Which brings us to the gutless betrayal in London. When Keir Starmer blocked U.S. access to RAF Fairford and Diego Garcia—bases we have operated from for decades—he didn’t just inconvenience the Pentagon; he knifed his closest ally in the back days before a potential shooting war. Citing ICC liability fears while American carriers steam toward the Gulf is the geopolitical equivalent of hiding under the desk. This is a dog move, pure and simple: taking the benefits of the Anglo-American security umbrella while refusing to shelter the very forces that provide it. Trump was right to kill the Chagos Islands deal and bypass Britain entirely. If the UK lacks the spine to host the bombers that keep the world safe, then they can watch from the sidelines as Jordan and Israel do the heavy lifting. The Special Relationship cannot survive when one partner is only interested in taking potshots from the safety of the gallery.

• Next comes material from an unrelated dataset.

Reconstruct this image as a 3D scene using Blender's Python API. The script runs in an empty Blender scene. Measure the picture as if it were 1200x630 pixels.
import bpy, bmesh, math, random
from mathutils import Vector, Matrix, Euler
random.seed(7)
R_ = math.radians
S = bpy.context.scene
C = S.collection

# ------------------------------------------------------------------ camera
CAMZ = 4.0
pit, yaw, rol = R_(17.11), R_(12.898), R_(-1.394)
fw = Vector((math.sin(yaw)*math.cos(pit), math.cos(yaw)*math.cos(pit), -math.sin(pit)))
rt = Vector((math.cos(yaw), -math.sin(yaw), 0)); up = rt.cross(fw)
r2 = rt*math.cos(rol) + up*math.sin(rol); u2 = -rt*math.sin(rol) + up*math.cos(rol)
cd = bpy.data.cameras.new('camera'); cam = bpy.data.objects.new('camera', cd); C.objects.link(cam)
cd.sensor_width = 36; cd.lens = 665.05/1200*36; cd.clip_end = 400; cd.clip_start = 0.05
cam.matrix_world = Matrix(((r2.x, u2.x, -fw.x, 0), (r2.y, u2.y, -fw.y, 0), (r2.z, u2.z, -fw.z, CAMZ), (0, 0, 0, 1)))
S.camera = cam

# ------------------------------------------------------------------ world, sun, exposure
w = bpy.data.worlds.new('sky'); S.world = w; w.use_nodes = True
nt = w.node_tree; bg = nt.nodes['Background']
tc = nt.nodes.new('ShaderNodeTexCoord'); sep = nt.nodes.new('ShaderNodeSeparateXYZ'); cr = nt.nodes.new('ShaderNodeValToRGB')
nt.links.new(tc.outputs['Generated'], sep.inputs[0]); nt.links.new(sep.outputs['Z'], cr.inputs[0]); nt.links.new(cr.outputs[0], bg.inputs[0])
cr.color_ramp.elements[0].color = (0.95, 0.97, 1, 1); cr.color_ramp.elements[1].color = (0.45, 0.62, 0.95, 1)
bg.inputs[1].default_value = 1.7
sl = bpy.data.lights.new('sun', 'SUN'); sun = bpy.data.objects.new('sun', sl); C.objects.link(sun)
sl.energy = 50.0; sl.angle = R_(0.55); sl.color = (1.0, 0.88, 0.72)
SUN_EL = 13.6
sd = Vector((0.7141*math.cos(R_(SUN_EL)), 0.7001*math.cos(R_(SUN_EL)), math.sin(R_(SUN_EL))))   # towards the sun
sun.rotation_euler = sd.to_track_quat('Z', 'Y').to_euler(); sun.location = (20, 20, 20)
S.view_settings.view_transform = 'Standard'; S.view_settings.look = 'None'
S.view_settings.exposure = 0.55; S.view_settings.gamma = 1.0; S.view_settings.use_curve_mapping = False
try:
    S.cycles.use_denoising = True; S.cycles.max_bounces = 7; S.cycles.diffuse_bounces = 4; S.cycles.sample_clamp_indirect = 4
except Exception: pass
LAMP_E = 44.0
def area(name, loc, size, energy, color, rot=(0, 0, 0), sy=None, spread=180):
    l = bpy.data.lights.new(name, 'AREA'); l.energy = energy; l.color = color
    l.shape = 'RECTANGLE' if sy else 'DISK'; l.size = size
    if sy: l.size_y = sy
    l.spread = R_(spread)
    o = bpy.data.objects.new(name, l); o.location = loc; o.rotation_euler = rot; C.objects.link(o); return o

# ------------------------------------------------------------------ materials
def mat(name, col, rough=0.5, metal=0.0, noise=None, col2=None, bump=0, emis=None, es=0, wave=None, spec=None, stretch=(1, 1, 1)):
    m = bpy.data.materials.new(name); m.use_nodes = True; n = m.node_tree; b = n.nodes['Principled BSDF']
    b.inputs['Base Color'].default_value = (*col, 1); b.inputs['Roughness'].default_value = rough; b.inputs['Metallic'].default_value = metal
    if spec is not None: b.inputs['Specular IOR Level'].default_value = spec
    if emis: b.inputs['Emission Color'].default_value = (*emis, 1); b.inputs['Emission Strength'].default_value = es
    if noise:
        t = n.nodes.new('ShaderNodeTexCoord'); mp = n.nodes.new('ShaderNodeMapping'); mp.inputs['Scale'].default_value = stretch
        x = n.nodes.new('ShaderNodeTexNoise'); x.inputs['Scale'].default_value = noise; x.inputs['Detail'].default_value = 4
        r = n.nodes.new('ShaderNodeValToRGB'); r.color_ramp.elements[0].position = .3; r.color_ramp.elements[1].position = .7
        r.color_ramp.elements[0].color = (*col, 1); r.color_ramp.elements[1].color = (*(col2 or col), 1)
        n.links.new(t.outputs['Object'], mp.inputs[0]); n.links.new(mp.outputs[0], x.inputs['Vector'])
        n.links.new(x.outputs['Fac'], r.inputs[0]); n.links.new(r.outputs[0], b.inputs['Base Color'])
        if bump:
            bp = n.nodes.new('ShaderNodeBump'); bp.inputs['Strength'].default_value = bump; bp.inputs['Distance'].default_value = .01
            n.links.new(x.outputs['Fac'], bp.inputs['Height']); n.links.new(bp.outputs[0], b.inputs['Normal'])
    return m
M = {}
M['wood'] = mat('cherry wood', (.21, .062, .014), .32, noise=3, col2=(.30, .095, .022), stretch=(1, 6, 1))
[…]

Military action is not only justified now; it is obligatory. The B-2s at Whiteman and Guam stand ready with GBU-57 bunker busters capable of turning Fordo into a smoking crater. Two carrier strike groups—unprecedented since 2003—provide the air dominance needed to keep our pilots safe while we dismantle the Islamic Revolutionary Guard Corps command structure. The plan should not stop at the nuclear facilities. We must hit Khamenei’s hardened bunkers beneath Tehran, cripple the IRGC with cyber warfare, and decapitate the leadership that has held sixty million Iranians hostage since 1979. Khamenei hiding in civilian bunkers isn’t a moral dilemma; it is proof of his cowardice and the fragility of his grip on power. The Iranian people, starving and furious during Ramadan, will not mourn the destruction of the apparatus that has impoverished them. They will seize the opportunity we provide.

Iran chose this path. They chose to cheat on the JCPOA. They chose to enrich to 60%. They chose to refuse exports. They chose to sponsor Hezbollah and put IRGC officers in charge of missile batteries in Lebanon where they endanger our Lebanese allies. Every attempt at engagement has been met with deception. The only language this regime understands is the thunder of 30,000-pound penetrators and the collapse of their security architecture. We should not merely bomb their nuclear sites; we should topple their government, secure the reactor complexes, and hand the keys back to the Iranian people. Anything less leaves the world with a permanent North Korea in the Middle East, armed with ballistic missiles and a messianic death wish.

The forty-eight hours expire soon. When Araghchi’s worthless paper arrives, the only proper response is the sound of afterburners lighting up the night sky over the Zagros Mountains. No more deals. No more dilutions. No more British vacillation. Time to finish this.